START Material shown

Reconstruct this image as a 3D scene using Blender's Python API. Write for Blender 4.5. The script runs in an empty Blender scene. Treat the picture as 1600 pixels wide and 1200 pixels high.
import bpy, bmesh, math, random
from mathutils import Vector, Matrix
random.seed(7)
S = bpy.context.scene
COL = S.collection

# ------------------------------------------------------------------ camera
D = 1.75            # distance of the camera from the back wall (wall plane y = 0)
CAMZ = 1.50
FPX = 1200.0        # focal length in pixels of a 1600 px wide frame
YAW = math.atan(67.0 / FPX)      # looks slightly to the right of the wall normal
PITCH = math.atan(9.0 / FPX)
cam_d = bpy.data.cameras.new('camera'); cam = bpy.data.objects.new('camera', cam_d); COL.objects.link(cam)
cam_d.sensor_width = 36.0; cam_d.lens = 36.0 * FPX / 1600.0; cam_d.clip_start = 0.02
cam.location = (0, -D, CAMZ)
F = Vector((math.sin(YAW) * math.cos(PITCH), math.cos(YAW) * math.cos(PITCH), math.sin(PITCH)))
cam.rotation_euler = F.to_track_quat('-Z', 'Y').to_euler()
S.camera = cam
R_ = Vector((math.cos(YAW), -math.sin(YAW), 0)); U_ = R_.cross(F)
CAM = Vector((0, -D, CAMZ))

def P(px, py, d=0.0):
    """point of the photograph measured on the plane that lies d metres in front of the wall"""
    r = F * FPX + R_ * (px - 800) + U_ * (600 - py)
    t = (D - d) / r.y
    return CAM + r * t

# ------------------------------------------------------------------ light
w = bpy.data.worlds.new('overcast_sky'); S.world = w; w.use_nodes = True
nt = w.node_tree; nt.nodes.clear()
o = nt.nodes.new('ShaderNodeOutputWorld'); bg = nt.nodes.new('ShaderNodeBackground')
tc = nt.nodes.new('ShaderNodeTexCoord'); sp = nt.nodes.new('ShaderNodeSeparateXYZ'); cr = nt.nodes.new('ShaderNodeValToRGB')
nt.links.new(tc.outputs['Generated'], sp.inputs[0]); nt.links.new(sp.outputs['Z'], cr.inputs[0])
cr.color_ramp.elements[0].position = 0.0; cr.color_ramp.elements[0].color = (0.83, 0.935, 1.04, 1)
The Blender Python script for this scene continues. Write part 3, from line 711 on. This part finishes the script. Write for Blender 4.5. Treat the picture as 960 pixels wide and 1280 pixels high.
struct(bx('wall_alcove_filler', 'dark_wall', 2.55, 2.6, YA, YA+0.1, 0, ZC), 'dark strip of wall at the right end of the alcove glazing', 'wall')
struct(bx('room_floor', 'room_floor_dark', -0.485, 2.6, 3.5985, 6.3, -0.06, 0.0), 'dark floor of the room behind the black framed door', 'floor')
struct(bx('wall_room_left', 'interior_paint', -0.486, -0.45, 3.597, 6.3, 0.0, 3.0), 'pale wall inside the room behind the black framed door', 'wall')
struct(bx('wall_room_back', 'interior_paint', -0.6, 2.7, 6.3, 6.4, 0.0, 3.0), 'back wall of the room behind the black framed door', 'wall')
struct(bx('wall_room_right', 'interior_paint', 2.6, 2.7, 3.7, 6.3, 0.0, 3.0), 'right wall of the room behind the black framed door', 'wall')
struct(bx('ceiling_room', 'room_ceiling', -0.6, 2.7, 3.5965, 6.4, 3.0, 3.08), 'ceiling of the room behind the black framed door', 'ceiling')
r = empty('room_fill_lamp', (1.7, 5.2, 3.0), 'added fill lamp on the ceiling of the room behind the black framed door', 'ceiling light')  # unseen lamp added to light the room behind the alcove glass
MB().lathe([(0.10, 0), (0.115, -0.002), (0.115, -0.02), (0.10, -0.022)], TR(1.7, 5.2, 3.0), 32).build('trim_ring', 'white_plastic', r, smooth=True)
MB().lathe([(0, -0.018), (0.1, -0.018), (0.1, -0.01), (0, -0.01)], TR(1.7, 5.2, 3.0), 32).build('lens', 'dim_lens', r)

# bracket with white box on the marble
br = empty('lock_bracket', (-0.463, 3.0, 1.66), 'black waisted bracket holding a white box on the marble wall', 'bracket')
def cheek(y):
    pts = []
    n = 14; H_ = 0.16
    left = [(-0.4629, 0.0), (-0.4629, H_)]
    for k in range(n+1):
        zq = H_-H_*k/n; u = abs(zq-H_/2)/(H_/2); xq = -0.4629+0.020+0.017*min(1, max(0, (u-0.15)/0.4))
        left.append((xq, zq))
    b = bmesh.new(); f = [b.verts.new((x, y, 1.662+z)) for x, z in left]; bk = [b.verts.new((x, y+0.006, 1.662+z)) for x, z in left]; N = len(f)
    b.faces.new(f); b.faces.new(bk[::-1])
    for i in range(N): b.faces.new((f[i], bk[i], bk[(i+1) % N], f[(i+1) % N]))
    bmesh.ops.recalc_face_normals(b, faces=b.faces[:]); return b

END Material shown

Work to complete —
Exact reproduction is required: output the lines from the start of the entries above through the line with "COL = S.collection".

Exercise response —
Reconstruct this image as a 3D scene using Blender's Python API. Write for Blender 4.5. The script runs in an empty Blender scene. Treat the picture as 1600 pixels wide and 1200 pixels high.
import bpy, bmesh, math, random
from mathutils import Vector, Matrix
random.seed(7)
S = bpy.context.scene
COL = S.collection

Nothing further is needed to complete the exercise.